The title of the popular rom-com series Nobody Wants This (MC-73) is ironic in ways beyond the intended.  I certainly didn’t want any more of it, after three mercifully brief episodes.  This is the essence of Netflix pipeline product.  If Fleabag struck gold with the Hot Priest, how about a Hot Rabbi meeting cute with a sexy podcasting shiksa?  Leave out authenticity and raw feeling, our audience doesn’t go for that.  Get a few midlist “stars,” familiar faces from other popular tv shows.  Just keep the jokes and the LA lifestyle porn coming for 20-some minutes an episode and they’ll be satisfied.  Binge it all like a bag of chips or a box of chocolate.  I’ve had my fill.
 
Similarly, I gave short shrift to Penelope (MC-79), watching the first two episodes and the last of eight.  Megan Stott stars as a 16-year-old girl, first seen at a silent rave, who hears the call of the wild, and spontaneously ventures off into the Pacific Cascades (which do provide visual interest throughout).  She heads out (hobo-like on a train!) after a $500 spree on camping supplies, which still leaves her unprepared for life alone in the woods.  Her learning process and encounters with other forest dwellers read more like a YA fantasy than a genuine encounter with the wild.  If you want to see a real teen girl struggling to survive in a state of nature, then watch the Dardenne brothers’ Rosetta.
 
There can’t be many films that contain and elicit as many tears as Daughters (MC-85), a documentary by Natalie Robison and Angela Patton, about a Date With Dad program run by Patton that allows girls to visit their incarcerated fathers for an in-person dance, after weeks of preparation.  This multiple-award winner is poignant and revealing, focusing especially on four Black girls of differing ages and relationships to their absent fathers, but also the prisoners’ preparatory group counselling sessions in which they get a rare chance to share feelings.  The dance itself forms the center of the film, followed by subsequent scenes of its lingering effects on the girls and men.  Implicit in all of it are the harsh effects of mass incarceration on the Black community.
 
Months back, after the Oscars, I started a post on the Best Documentary nominees, but I’ve been slow to watch them all, so here I’m going to tardily tack on my comments for a couple that appeared on Netflix, and are also focused on daughters.
 
Four Daughters (MC-80) is a Tunisian film about a single mother with four grown daughters, two of whom have been “devoured by the wolf,” i.e.
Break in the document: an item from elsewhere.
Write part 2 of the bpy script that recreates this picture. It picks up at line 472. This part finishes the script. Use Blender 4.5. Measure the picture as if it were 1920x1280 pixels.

Islamic jihad.  There’s direct-to-camera testimony and reminiscence by the mother and the two remaining daughters, but also an actress to play the mother in too-painful reenactments and two more to play the missing sisters, all of whom mingle in a pleasantly meta manner.  Visually and narratively inventive, Kaouther Ben Hania’s film covers many issues, motherhood and sisterhood, tradition and modernity, repression and expression, trauma and recovery.  Ultimately it ends up as a group portrait of a sextet of very appealing women.
 
There are no tigers in To Kill a Tiger (MC-88) except metaphorical in the sense of traditional Indian village mores, which dictate that the appropriate resolution for rape is to force the girl to marry her rapist.  The father of a 13-year-old gang-raped at a wedding refuses to go that route, and pursues jail time for the three boys involved, despite threats on his life and family.  Filmmaker Nisha Pahuja, an Indian-born Canadian, earned her Oscar nomination.  Both father and daughter showed courage, in the actions they took and the access they allowed, in a triumph of justice over shame and entrenched attitudes.
 
Now I’m pausing Netflix for a month, but will return in January for the new Wallace & Gromit film and maybe the Top Boy seasons that I’ve been meaning to watch for some time.  Next up will be updates on AppleTV+ and Criterion Collection offerings.